The show served as a compelling commentary on how necessity breeds trends, how once-stigmatized “ghetto” styles now define luxury, and how institutional dress evolves into cultural iconography. As guests entered the show, they were greeted by masked uniform men, resembling SWAT individuals. Guests had to go through set of metal detectors which also lined the runway. Drawing from his own court house experience of his most recent public trial, the collection and set was a comment on the powerful alchemy that converts items born from practicality or social circumstance into symbols of aspirational style. This narrative unfolded through garments that challenged perceptions, blurring lines between what’s considered foundational and what’s deemed cutting-edge.

On the runway, Rocky offered tantalizing glimpses of his forthcoming PUMA footwear collaboration, featuring the striking Mostro Gabbia and a distressed interpretation of the classic Speedcat. Further elevating the footwear, Christian Louboutin lent select silhouettes, which were then customized with bespoke AWGE charms by Pavē Niteō. Pavē Niteō, fresh from their diamond-encrusted Ray-Ban debut at the Met Gala, also supplied Rocky’s personal jewelry for the evening, reinforcing the collection’s high-wattage appeal.
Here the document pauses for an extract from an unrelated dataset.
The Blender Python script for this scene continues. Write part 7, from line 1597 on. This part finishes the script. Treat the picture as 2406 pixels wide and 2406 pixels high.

The collection was quintessentially Rocky, showcasing varying sides of the the multi-hyphenate musician. Taking inspiration from the suits he wore to the court and his everyday garb that consists of oversized bomber jackets and untucked gingham button-downs, the collection hinged on wearability for numerous occasions. From double-breasted cream and vibrant green suits to multi-layered boxers under low-riding chinos, the collection touches upon every facet of Rocky’s fashion wardrobe. Explicit and implicit statements were made, including wearable bullet-proof vests and jerseys that read, “Not Guilt, Stop Snitchin.”

A family affair, front row saw the likes of Rihanna, their son, A$AP Nast and more support Rocky on his second show.